L’Addolorata originale del Guercino si trovava a Parma nella collezione Dalla Rosa-Prati e appare nell’elenco, siglato nel 1843 da Paolo Toschi, delle opere che i marchesi desideravano vendere alla R. Pinacoteca. Nella lista occupa l’ultima voce e fu offerta al posto di un quadro d’altare di Girolamo Mazzola (malamente restaurato) stimato 6000 franchi, che inizialmente era stato proposto in vendita e che nelle successive trattative venne ritirato e sostituito con la tela del Guercino, di valore inferiore, solo 3000, ma che poteva essere di particolare interesse per il museo che “non ha che cose mediocre” di quel maestro. La collezione venne poi acquistata nel 1851, ma quest’opera del Guercino non risulta fra i dipinti passati al museo, bensì entrò quasi subito fra i beni del Guardamobile e dovette poco dopo scomparire “rubata dal Governo Parmense” (Inventario… 1851).

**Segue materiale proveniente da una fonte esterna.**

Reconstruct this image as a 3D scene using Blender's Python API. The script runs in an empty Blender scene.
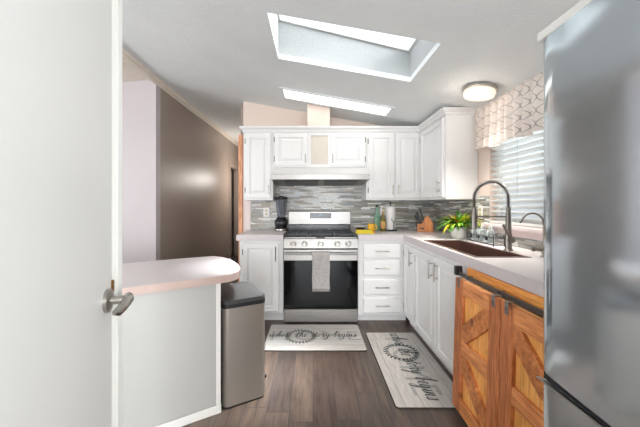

Tuttavia l’immagine guercinesca di quella tela, che conferma la fedele attività di copista del Bissoli, ci è nota tramite un’incisione di Angelo Rossena, impressa nella Calcografia Toschi (Fon. Parmense n. 1864, Biblioteca Palatina), tratta nel 1836 dall’originale presso la famiglia Dalla Rosa-Prati e la stessa stampa fu esposta alla mostra del 1947 “quadro del Guercino asportato dal palazzo ducale di Parma nel 1859” (Lombardi 1947, p. 17). Probabilmente l’immagine devozionale del Guercino era molto ammirata e il Bissoli seppe con sufficiente diligenza rispettarne le proporzioni e gli effetti chiaroscurali, servendosi della stampa, ma potendo, tramite il Toschi, forse accedere anche all’originale. A Roma, in una collezione privata si conserva una tela con la stessa iconografia, ritenuta dai più una copia dal Guercino, la cui opera autografa non è stata ancora rintracciata (Cantalamessa 1914, p. 217, f. 3; Salerno 1988, n. 352, p. 408). Nel 1877 un dipinto con la stessa immagine venne presentato all’Accademia per un giudizio e si pensò che fosse l’opera trafugata. Successive indagini precisarono invece che l’Addolorata, simile a quella dei Dalla Rosa, proveniva dalla collezione dei conti Baiardi ed era stata ereditata da Amadio Rosazza che la cedette a don Giulio Barozzi e poi a Fabio Bocchialini (Corrispondenza… 1877).
La ricca e complessa cornice che racchiude la nostra tela, che bene si adatta e valorizza le sue dimensioni, ripropone in miniatura, con la sola variante nella zona centrale della colomba, quella grandiosa del romano Giovanni Setti realizzata nel 1697 per la chiesa di San Sisto a Piacenza e, sebbene Cirillo e Godi (1983) la considerino settecentesca, ci pare un’imitazione ottocentesca, presumibilmente realizzata per il dipinto del Bissoli.